Die Modalpartikel „doch“*:

- formuliert Vorschläge höflicher
- drückt Erinnerungen aus
- zeigt die eigene Ungeduld
- drückt eine Unsicherheit aus
- drückt Ärger aus
- etc. (weitere Bedeutungen kommen hinzu)

* Quelle: https://dein-sprachcoach.de/das-kleine-und-ganz-besondere-wort-doch

Auf deine Beispiele angewandt:
In Du weißt doch, ich gehe früh schlafen und Na ja, du kennst mich doch nimmt die Modalpartikel „doch“ Bezug auf das Vorwissen des Hörers: Der Hörer müsste zwar bereits wissen, dass der Sprecher zum Beispiel früh schlafen geht, wird aber noch einmal daran erinnert.
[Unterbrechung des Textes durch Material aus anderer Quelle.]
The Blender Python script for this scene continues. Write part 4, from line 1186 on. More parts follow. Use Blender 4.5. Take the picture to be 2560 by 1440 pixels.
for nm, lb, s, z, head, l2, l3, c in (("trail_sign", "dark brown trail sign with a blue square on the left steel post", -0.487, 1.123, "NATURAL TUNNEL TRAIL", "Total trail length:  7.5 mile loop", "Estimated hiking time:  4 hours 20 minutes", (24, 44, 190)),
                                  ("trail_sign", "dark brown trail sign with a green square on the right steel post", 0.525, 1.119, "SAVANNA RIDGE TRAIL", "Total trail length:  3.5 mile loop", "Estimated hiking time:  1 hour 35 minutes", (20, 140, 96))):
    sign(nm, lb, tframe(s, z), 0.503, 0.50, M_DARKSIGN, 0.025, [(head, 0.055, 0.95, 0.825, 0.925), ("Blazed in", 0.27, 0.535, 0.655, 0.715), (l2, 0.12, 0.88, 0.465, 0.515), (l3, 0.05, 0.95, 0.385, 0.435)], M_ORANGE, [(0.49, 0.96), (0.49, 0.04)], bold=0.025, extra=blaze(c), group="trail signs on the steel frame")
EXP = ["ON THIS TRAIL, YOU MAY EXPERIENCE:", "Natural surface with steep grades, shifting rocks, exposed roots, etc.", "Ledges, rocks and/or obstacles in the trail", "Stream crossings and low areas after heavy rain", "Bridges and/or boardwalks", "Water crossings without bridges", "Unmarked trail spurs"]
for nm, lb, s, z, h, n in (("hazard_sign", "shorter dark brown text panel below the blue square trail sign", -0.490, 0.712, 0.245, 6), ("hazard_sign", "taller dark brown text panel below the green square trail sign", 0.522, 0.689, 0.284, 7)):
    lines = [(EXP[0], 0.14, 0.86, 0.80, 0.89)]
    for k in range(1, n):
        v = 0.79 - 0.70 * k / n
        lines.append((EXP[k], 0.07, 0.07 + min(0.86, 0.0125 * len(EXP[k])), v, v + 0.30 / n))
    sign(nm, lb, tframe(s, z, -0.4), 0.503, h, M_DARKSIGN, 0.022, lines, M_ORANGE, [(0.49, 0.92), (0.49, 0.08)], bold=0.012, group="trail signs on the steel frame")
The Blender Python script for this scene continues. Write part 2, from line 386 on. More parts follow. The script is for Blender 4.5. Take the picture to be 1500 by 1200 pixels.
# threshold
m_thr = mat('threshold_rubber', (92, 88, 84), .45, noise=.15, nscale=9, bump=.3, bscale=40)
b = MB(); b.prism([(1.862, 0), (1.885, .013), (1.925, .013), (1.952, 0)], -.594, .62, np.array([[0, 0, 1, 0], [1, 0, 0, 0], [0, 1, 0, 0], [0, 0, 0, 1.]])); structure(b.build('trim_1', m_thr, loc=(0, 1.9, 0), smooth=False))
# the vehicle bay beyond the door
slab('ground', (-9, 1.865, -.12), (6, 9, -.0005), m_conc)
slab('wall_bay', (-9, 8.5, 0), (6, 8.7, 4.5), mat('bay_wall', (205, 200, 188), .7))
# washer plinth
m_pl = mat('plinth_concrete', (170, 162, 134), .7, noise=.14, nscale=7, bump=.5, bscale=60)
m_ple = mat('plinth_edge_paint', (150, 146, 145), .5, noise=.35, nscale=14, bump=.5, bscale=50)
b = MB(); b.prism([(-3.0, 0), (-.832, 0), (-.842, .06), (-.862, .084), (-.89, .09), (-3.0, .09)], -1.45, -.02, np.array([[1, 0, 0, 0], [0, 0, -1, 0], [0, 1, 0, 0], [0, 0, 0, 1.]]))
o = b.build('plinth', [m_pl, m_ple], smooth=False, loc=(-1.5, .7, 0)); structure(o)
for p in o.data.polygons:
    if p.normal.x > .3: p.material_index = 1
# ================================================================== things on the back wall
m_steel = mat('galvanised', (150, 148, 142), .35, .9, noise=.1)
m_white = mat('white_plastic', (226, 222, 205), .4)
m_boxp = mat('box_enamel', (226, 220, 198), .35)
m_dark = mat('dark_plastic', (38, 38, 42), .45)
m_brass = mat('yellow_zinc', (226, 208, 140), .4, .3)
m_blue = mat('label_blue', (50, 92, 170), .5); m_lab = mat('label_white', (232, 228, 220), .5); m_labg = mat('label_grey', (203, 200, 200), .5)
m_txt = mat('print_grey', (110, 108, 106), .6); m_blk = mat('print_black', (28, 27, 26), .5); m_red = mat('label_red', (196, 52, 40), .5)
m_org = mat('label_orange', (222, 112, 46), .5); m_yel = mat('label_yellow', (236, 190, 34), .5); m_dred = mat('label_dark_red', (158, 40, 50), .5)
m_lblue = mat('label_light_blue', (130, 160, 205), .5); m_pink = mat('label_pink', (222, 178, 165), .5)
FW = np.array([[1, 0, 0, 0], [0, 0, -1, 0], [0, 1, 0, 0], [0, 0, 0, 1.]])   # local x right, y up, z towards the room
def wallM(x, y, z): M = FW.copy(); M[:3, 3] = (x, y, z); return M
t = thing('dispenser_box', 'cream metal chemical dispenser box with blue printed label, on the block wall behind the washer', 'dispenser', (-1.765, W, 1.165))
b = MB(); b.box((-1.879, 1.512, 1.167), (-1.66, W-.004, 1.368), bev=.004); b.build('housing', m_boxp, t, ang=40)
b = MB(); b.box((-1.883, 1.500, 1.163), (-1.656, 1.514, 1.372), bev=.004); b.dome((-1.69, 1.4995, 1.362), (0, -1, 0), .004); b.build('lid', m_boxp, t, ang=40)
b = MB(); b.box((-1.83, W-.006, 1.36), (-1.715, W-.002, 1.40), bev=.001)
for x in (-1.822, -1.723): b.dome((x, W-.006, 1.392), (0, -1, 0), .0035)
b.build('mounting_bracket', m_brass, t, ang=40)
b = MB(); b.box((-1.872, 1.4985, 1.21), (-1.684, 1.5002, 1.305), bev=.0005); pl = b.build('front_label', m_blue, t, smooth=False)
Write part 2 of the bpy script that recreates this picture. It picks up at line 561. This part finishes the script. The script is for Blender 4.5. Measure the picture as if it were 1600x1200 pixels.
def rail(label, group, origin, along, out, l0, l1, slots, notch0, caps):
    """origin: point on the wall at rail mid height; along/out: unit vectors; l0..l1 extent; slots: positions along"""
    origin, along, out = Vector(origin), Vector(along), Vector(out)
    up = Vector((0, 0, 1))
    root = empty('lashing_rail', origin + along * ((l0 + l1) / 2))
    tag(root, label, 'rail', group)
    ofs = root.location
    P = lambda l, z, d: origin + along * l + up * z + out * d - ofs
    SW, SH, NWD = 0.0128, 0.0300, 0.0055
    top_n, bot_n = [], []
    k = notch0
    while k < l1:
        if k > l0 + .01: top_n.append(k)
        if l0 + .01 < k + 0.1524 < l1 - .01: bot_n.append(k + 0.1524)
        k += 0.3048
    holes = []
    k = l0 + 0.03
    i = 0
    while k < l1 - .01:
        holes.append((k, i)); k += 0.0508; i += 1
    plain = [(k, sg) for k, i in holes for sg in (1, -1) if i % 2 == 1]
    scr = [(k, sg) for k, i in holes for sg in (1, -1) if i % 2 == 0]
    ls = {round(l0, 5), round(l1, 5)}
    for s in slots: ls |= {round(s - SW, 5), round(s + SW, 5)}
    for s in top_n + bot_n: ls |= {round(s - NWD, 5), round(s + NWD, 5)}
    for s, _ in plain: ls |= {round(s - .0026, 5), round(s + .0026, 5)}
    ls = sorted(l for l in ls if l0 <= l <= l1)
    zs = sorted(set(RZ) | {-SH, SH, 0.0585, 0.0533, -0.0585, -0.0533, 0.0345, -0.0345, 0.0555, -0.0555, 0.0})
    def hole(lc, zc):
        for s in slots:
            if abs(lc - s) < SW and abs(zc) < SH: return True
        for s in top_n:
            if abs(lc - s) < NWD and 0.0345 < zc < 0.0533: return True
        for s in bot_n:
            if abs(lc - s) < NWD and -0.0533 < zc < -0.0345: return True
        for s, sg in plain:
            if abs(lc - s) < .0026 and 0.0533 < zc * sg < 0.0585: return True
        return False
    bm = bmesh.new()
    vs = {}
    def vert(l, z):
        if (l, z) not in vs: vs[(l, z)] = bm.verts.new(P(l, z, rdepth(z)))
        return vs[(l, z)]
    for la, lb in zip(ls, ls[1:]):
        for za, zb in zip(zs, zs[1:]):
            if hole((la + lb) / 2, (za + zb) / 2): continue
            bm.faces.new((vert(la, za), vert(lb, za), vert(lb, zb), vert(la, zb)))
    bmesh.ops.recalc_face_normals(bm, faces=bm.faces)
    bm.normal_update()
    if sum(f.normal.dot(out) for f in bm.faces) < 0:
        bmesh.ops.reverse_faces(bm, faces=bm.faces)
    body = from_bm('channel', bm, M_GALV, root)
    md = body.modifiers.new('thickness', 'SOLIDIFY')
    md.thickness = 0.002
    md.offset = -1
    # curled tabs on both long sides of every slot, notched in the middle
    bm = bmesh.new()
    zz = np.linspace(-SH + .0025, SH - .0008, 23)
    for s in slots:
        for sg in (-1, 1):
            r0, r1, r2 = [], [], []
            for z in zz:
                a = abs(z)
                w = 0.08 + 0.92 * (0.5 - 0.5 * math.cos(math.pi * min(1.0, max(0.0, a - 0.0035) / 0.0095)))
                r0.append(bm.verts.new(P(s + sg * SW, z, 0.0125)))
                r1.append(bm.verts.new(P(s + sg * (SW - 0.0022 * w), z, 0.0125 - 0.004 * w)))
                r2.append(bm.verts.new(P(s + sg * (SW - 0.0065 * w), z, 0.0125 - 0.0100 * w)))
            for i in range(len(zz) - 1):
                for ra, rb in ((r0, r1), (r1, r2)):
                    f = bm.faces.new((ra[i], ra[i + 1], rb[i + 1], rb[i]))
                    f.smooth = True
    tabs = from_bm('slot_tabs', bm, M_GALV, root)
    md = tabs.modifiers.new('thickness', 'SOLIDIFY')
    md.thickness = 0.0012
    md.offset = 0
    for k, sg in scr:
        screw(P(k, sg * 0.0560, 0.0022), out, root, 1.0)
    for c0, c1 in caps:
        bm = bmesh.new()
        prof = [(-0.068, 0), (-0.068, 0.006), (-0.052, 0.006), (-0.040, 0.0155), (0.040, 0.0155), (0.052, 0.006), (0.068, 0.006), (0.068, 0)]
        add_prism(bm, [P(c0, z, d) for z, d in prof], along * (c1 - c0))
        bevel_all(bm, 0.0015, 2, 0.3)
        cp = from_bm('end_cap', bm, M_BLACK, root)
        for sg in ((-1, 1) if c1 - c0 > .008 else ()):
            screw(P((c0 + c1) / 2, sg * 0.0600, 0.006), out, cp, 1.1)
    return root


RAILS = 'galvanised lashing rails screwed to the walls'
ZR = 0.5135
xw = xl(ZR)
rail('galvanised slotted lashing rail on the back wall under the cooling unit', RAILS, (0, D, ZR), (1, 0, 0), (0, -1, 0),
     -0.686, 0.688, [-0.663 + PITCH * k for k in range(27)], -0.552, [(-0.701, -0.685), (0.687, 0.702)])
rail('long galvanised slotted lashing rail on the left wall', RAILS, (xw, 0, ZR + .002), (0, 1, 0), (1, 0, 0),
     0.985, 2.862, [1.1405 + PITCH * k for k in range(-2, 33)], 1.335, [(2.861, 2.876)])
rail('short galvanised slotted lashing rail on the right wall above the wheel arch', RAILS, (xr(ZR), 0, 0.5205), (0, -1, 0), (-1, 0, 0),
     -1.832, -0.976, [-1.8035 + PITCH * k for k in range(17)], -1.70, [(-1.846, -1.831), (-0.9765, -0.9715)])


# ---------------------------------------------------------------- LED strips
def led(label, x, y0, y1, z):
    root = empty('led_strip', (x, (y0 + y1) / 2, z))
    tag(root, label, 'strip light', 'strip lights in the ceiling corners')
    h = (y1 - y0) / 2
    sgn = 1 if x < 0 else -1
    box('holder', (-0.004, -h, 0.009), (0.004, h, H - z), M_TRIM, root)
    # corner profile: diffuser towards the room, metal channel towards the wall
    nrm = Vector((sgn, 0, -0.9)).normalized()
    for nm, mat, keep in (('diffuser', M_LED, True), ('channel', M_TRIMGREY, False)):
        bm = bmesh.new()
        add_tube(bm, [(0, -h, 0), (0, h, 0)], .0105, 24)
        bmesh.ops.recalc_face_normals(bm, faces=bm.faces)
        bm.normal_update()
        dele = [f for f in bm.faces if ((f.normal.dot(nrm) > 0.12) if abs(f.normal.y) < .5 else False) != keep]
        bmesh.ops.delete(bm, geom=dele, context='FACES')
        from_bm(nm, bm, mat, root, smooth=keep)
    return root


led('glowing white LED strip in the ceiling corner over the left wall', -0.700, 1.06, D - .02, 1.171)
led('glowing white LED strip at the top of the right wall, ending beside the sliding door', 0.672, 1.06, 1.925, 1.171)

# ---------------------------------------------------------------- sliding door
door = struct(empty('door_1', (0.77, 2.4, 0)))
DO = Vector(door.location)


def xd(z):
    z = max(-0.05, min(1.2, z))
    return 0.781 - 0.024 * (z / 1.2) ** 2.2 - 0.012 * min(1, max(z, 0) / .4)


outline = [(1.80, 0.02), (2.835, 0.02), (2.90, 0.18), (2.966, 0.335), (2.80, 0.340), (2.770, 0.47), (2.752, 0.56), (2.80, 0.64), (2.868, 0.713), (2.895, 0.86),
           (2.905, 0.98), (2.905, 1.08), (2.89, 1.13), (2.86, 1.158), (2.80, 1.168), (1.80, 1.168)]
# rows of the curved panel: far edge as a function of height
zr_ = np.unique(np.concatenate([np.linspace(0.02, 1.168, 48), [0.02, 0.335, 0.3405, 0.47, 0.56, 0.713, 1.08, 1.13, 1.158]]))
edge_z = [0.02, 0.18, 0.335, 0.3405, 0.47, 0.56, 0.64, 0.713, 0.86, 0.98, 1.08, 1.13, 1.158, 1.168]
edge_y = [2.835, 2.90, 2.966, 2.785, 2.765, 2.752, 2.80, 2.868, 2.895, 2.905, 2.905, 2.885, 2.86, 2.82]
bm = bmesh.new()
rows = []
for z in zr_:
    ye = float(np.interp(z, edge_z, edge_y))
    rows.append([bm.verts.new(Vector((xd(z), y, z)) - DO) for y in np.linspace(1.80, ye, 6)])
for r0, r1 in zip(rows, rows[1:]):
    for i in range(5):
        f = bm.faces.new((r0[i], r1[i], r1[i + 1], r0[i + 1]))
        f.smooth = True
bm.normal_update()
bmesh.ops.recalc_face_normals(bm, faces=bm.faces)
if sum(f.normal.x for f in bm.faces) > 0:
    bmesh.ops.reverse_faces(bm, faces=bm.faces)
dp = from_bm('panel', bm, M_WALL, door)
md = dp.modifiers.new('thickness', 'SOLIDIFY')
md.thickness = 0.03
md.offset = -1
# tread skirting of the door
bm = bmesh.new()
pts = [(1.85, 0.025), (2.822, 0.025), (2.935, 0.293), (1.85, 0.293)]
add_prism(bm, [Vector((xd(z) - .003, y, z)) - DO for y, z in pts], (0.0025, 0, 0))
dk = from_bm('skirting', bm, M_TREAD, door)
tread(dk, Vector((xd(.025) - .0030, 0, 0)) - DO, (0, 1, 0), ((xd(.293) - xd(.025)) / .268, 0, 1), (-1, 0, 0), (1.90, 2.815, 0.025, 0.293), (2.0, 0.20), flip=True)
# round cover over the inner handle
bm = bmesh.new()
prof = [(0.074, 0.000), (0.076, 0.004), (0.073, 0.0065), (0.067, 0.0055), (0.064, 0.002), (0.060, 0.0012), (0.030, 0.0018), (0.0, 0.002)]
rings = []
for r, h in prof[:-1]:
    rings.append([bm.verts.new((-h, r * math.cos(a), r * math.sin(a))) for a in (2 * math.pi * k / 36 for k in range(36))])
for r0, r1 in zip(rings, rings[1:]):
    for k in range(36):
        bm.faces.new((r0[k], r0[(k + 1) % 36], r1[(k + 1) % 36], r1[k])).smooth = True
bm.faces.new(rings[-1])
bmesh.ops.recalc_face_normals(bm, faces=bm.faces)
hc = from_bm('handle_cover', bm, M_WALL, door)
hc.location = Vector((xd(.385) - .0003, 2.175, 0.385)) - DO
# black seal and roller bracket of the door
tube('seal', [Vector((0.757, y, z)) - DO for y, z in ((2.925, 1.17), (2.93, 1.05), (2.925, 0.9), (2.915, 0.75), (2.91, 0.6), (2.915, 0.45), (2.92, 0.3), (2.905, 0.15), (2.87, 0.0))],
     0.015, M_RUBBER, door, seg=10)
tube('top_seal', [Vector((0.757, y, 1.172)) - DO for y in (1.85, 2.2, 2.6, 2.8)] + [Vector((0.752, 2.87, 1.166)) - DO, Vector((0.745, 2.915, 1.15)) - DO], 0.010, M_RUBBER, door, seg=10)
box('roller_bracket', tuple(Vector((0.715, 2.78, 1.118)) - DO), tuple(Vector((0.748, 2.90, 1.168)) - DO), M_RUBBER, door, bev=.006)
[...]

Durch „doch“ drückt der Sprecher eine Erinnerung aus.

Wie differenziert die Funktion von Modalpartikeln sein kann, erkennt man an der Betonung, so wie dies auch in deinem Beispielsatz Ich habe es dir doch gesagt der Fall ist.

Mit (unbetontem) „doch“:
Auch hier wird der Hörer noch einmal daran erinnert.
Ich habe es dir doch gesagt. (Wie du wissen solltest.)

In einem anderen Kontext bringt der Sprecher gegenüber dem Hörer seinen Ärger / sein Genervtsein lautstark zum Ausdruck, wenn die beiden vorher unterschiedlicher Meinung waren und wenn sich die Meinung des Sprechers als richtig herausgestellt hat. (Man beachte hier das Ausrufezeichen.) Hier ist „doch“ betont:
Ich habe es dir doch gesagt! (Siehste mal!)

Die Modalpartikel „doch“ drückt nicht nur Erinnerungen und Ärger, sondern auch Entsetzen aus wie in diesem Fall:
Das ist doch nicht dein Ernst!

Ergo:
Modalpartikeln wie „doch“ sind – wie der Duden schon sagt – „keineswegs unnütze Füllwörter“, sie haben in der gesprochenen Sprache oder auch in Dialogen, die zum Beispiel in Kurzgeschichten vorkommen, durchaus ihre Berechtigung.

Aus meiner ganz persönlichen Sicht:
Bei schriftlicher Korrespondenz mit mir vertrauten Personen ist der Einsatz von Füllwörtern für mich absolut wichtig. Die Partikeln zeigen die jeweilige Stimmung (z. B. Ratlosigkeit, Freude, Nachdenken, Bestürzung) an und heben sich von der Sachlichkeit „normaler“ Texte ab.

Das Ganze erinnert ein bisschen an Smileys, die ebenfalls Gefühlszustände und Stimmungen ausdrücken:
Für mich sind Modalpartikeln die Emojis von heute – Zeichen der nonverbalen Kommunikation😉.